Kesulitan itu bisa berarti tidak punya kemampuan yang memadai, atau karena terlalu sibuk sehingga tak punya waktu cukup.
Di sinilah muncul permainan dengan melibatkan satu tim khusus yang melibatkan dosen muda dan mahasiswa. Tim inilah yang mengerjakan penelitian untuk dipublikasikan di jurnal ilmiah.
Namun, yang ditulis sebagai peneliti utama adalah dosen senior, sehingga bisa dipakai dalam rangka kenaikan pangkat atau pencalonan guru besar si dosen senior.

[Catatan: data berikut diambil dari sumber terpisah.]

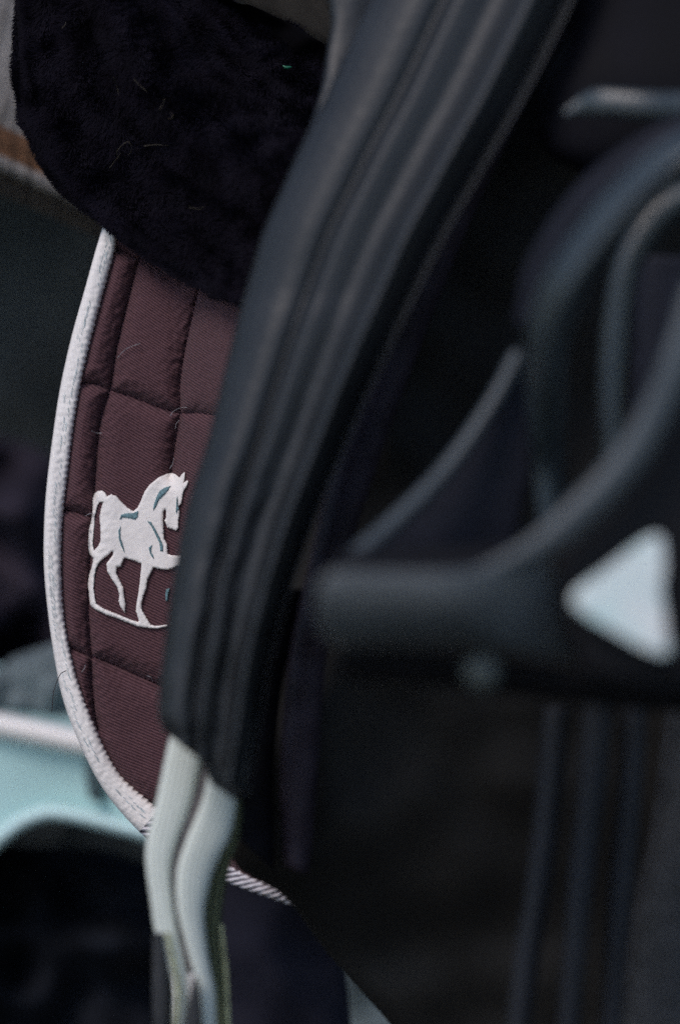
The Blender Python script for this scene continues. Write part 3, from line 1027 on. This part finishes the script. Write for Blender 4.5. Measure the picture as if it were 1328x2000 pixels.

Tentu ada bayaran dari si dosen senior kepada tim peneliti itu tadi, yang telah disepakati sebelumnya.
Gelar profesor memang menjadi idaman semua dosen, karena bisa dikatakan sebagai puncak pencapaian kariernya di jalur fungsional.
Apalagi, sejak beberapa tahun terakhir, pemerintah memberikan tunjangan yang relatif besar bagi setiap guru besar.
Sehingga, lengkap sudah kebanggaan seorang guru besar, karena diakui kepakaran sesuai disiplin ilmunya dan juga dihargai secara finansial.
Tapi, untuk mencapai jenjang tertinggi secara akademik itu tentu tidak hanya menggambarkan sisi intelektual saja. Seharusnya juga menggambarkan integritasnya yang tinggi.
Maka, bila dunia akademis dicemari oleh praktik perjokian karya ilmiah, jelas sangat mencoreng reputasi perguruan tinggi.
Kelakuan guru besar yang diperoleh secara tidak benar seperti itu, tentu akan diketahui oleh para mahasiswa di kampus tersebut.
Nah, sesuai kata pepatah "guru kencing berdiri, murid kencing berlari", maka mahasiswa yang lagi berjuang untuk menyelesaikan S1, tak akan malu untuk mengikuti cara yang sama.